Exercise directions:
Look through the data below and report how many lines include "Write". Only the number should be given.

(Scripts that build scenes)

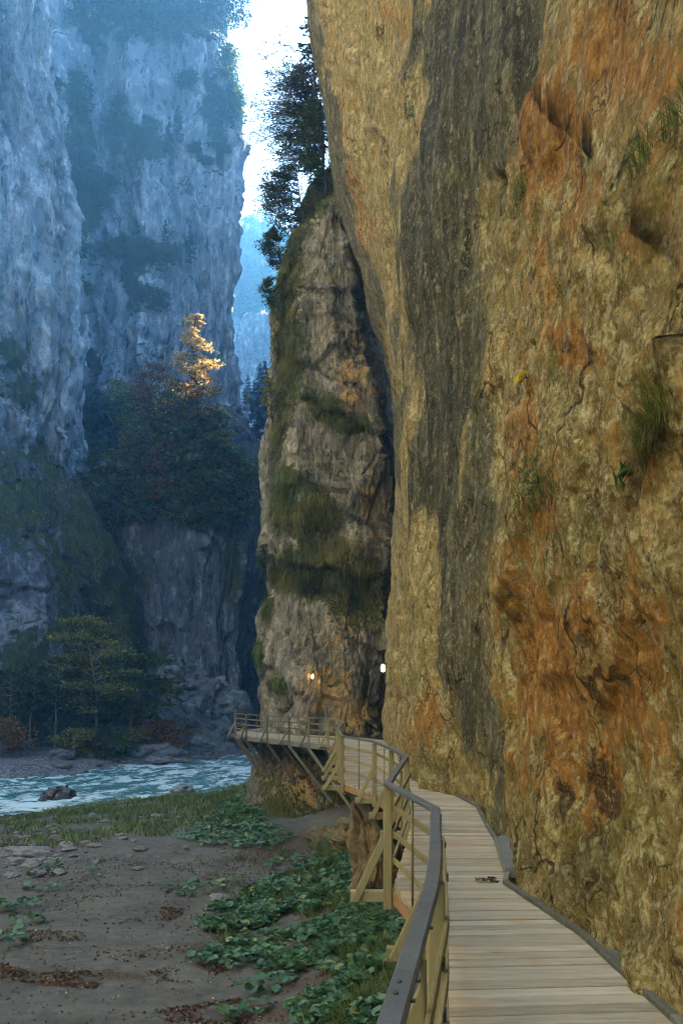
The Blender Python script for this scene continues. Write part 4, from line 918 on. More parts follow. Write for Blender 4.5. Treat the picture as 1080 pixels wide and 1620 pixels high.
for k, (px, py, v, h) in enumerate(((165, 836, 0, 9.5), (205, 832, 1, 9), (240, 836, 0, 12), (262, 842, 1, 8), (330, 846, 0, 12.5), (352, 838, 1, 9), (315, 838, 1, 7.5), (185, 770, 2, 9), (225, 740, 1, 7), (345, 790, 1, 7), (138, 770, 0, 8), (250, 760, 0, 9), (285, 800, 0, 9), (300, 740, 1, 8), (270, 700, 0, 7))):
    b = pick(BUT_G, px, py); base = [b[0], b[1] + .3, b[2] - .4]
    if v not in first:
        first[v] = put_tree(('dark_broadleaf_tree', 'dark_broadleaf_tree', 'dark_spruce')[v], dk[v], (M_ledge, M_ledge, M_conif)[v], M_bark, base, ('dark green broadleaf tree crowded on the ledge round the golden beech', 'dark green broadleaf tree crowded on the ledge round the golden beech', 'dark spruce standing among the broadleaf trees on the wooded ledge')[v], 'tree', gd)
        first[v].scale = (h / (11, 8, 12)[v],) * 3
    else: put_copy(first[v], base, None, k * 1.7, h / (11, 8, 12)[v])
for px, py, hh, mt_, lab in ((330, 760, 8.5, M_yg, 'yellow green tree on the right flank of the golden beech'), (212, 775, 7.5, M_yg, 'yellow green tree in front of the dark trees left of the beech'), (262, 800, 7, M_rustleaf, 'rust tinged tree in the thick of the dark ledge trees')):
    b = pick(BUT_G, px, py); put_tree('autumn_tree', gen_broadleaf(int(px), hh, hh * .36, hh * .1, hh, 34, 90, .34, 'oval', .2, jit=.08), mt_, M_bark, [b[0], b[1] - 1.2, b[2] - .4], lab)
b = pick(BUT_G, 238, 700); put_tree('rusty_tree', gen_broadleaf(44, 10, 2.6, 2, 10, 30, 70, .40, 'oval', .25), M_rustleaf, M_bark, [b[0], b[1], b[2] - .4], 'small rust brown tree standing just behind the golden beech')
b = pick(BUT_G, 195, 700); put_tree('yellowing_tree', gen_broadleaf(45, 8, 2.2, 2, 8, 22, 60, .36, 'oval', .25), M_yg, M_bark, [b[0], b[1], b[2] - .3], 'thin yellowing tree at the edge of the wooded ledge under the cliff')
# --- trees by the far bank
def gbase(px, d, dz=.15): x = xat(px, d); return [x, d, float(ground_z(np.array([x]), np.array([d]))[0]) - dz]
put_tree('yellow_green_tree', gen_broadleaf(50, mpx(225, 75), 3.4, 3.6, mpx(225, 75), 40, 100, .34, 'oval', .2, (-.8, 0), .13), M_yg, M_palebark, gbase(150, 75), 'yellow green tree with a slender trunk on the far river bank')
put_tree('green_leaning_tree', gen_broadleaf(51, mpx(165, 76), 3.9, 3.0, mpx(165, 76), 36, 110, .36, 'oval', .16, (1.4, 0), .12), M_green, M_bark, gbase(205, 76), 'spreading green tree beside the yellow green one above the boulders')
put_tree('slender_tree', gen_broadleaf(52, mpx(150, 74), 2.6, 3.2, mpx(150, 74), 26, 70, .34, 'oval', .22, (.3, 0), .09), M_dark, M_palebark, gbase(88, 74), 'slender tree with a pale bare trunk and thin dark crown')
put_tree('bare_trunk_tree', gen_broadleaf(53, mpx(130, 71), 2.2, 3.2, mpx(130, 71), 20, 60, .32, 'oval', .22, (.2, 0), .08), M_dark, M_palebark, gbase(12, 71), 'pale thin trunk leaning at the foot of the grassy spur')
put_tree('twin_slender_tree', gen_broadleaf(54, mpx(135, 73), 2.4, 3.0, mpx(135, 73), 22, 70, .33, 'oval', .22, (.5, 0), .08), M_dark, M_palebark, gbase(46, 73), 'dark leafed slender tree between the two palest trunks of the bank')
shr = put_tree('rusty_shrub', gen_broadleaf(55, 3.2, 2.4, .3, 3.2, 26, 70, .30, 'oval', .3), M_rustleaf, M_bark, gbase(258, 77), 'rusty brown shrub among the big boulders of the far bank', 'shrub')
for k_, (px, d, s, lab) in enumerate(((120, 72, .8, 'low yellowing shrub at the inner end of the gravel bank'), (195, 74, .9, 'yellow green shrub behind the rounded bank boulder'), (330, 78, .8, 'small yellow green shrub wedged among the upper boulders'))):
    put_tree('yellow_green_shrub', gen_broadleaf(57 + k_ * 31, 3.0 * s, 2.4 * s, .2, 3.0 * s, 26, 70, .28, 'oval', .3), M_yg, M_bark, gbase(px, d), lab, 'shrub')
put_copy(shr, gbase(2, 68), 'orange brown shrub at the outer end of the gravel bank', 1.0, .9)
sh2 = put_tree('dark_shrub', gen_broadleaf(56, 3.0, 2.3, .2, 3.0, 26, 80, .30, 'oval', .3), M_dark, M_bark, gbase(175, 72.5), 'dark green shrub rooted between boulders on the far bank', 'shrub', 'shrubs of the far bank')
for px, d, s in ((120, 75, .9), (70, 77, 1.1), (20, 76, 1.1), (235, 83, 1.0), (160, 80, 1.2), (110, 80, 1.4), (50, 80, 1.4), (300, 86, .8)): put_copy(sh2, gbase(px, d), None, px * .7, s)
# --- shrubs and small conifers on the far cliffs
cs = put_tree('cliff_shrub', gen_broadleaf(60, 4.4, 3.0, .3, 4.4, 26, 60, .62, 'oval', .35), M_dark, M_bark, [0, 0, 0], 'dark shrub clinging to a ledge of the tall hazy cliff', 'shrub', 'shrubs on the hazy cliff')
cc = put_tree('cliff_spruce', gen_conifer(61, 9, 2.0, .05, .6, 26, .7), M_conif, M_bark, [0, 0, 0], 'small dark spruce rooted on the face of the tall hazy cliff', 'tree', 'spruces on the hazy cliff')
cm = put_tree('mountain_pine', gen_broadleaf(63, 12, 3.4, 5, 12, 22, 90, .55, 'oval', .3), M_conif, M_bark, [0, 0, 0], 'dark pine on the wooded brow of the hazy cliff', 'tree', 'pines on the cliff brow')
rr = np.random.default_rng(77); n1 = n2 = n3 = 0
def place(proto, used, base, rz, sc):
    if not used: proto.location = Vector([float(v) for v in base]); proto.rotation_euler = (0, 0, rz); proto.scale = (sc,) * 3
    else: put_copy(proto, base, None, rz, sc)
for cx0, cy0, sx, sy, n in ((120, 190, 14, 50, 10), (130, 270, 20, 30, 9), (150, 320, 24, 26, 7), (225, 228, 30, 14, 8), (205, 205, 12, 16, 3), (212, 400, 26, 14, 9), (262, 408, 20, 16, 6), (215, 460, 12, 24, 5), (345, 170, 12, 26, 7), (352, 235, 6, 30, 5), (300, 240, 16, 12, 4), (125, 560, 10, 60, 6), (180, 650, 50, 16, 9), (250, 440, 14, 20, 4), (300, 130, 10, 10, 2)):
    for _ in range(n):
        p = pick(MAIN_G, cx0 + rr.normal() * sx, cy0 + rr.normal() * sy)
        if rr.uniform() < .62: place(cs, n1, p + [0, -.2, -.6], rr.uniform(0, 6), rr.uniform(.22, .6)); n1 += 1
        else: place(cc, n2, p + [0, -.2, -.6], rr.uniform(0, 6), rr.uniform(.3, .7)); n2 += 1
for px in list(np.linspace(128, 340, 22)) + list(np.linspace(200, 335, 14)):
    p = pick(MAIN_G, px + rr.normal() * 4, rr.uniform(-6, 58)); place(cm, n3, p + [0, -.2, -.8], rr.uniform(0, 6), rr.uniform(.32, .68)); n3 += 1
    if rr.uniform() < .6: p = pick(MAIN_G, px, rr.uniform(0, 70)); put_copy(cs, p + [0, 0, -.5], None, rr.uniform(0, 6), rr.uniform(.3, .7))
    if rr.uniform() < .4: p = pick(MAIN_G, px, rr.uniform(0, 60)); put_copy(cc, p + [0, 0, -.5], None, rr.uniform(0, 6), rr.uniform(.5, 1.0))
b = pick(MAIN_G, 348, 92)
put_tree('overhanging_pine', gen_broadleaf(64, mpx(150, b[1]), 4.2, 2.5, mpx(150, b[1]), 34, 90, .42, 'oval', .16, (1.2, 0), .16, 5, .5, None, .1), M_conif, M_bark, b + [0, .5, -.5], 'dark pine leaning out over the corner of the hazy cliff against the sky')
for k, (px, py, h) in enumerate(((360, 205, 6), (364, 170, 4.5), (352, 120, 5))):
    b = pick(MAIN_G, px, py)
    put_tree('sunlit_shrub', gen_broadleaf(66 + k, h, h * .28, .3, h, 24, 60, .42, 'flame', .3), M_green, M_bark, b + [.4, -.2, -.4], ('pale sunlit shrub hanging on the bright edge of the hazy cliff', 'smaller sunlit shrub above the pale hanging one', 'sunlit shrub just under the overhanging pine')[k], 'shrub')
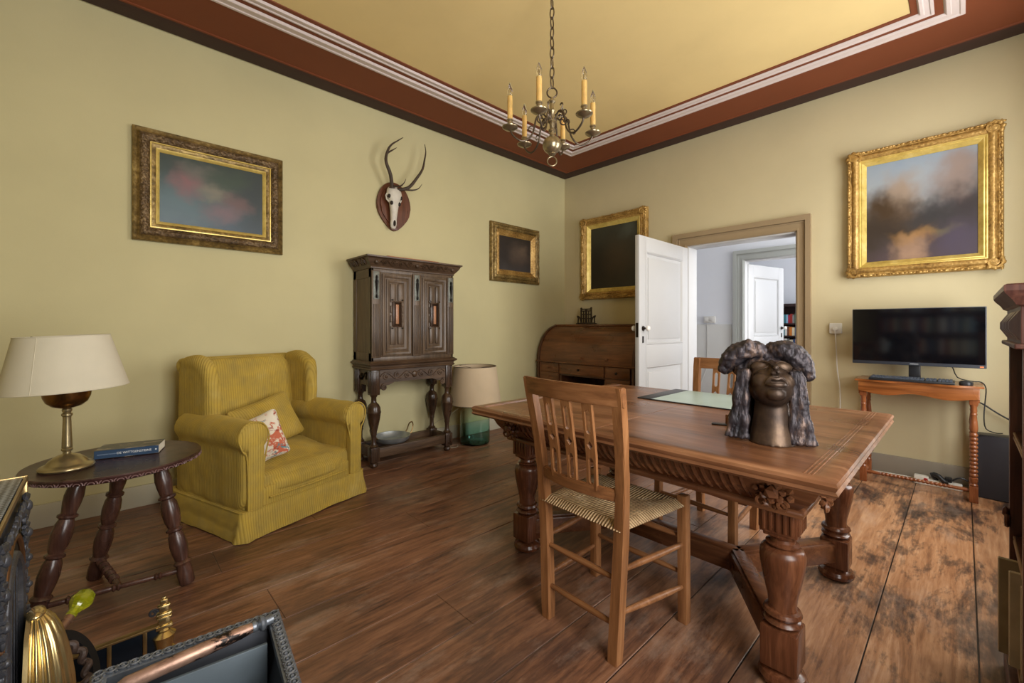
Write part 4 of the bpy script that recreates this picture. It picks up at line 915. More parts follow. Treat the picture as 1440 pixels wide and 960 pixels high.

Output below:
2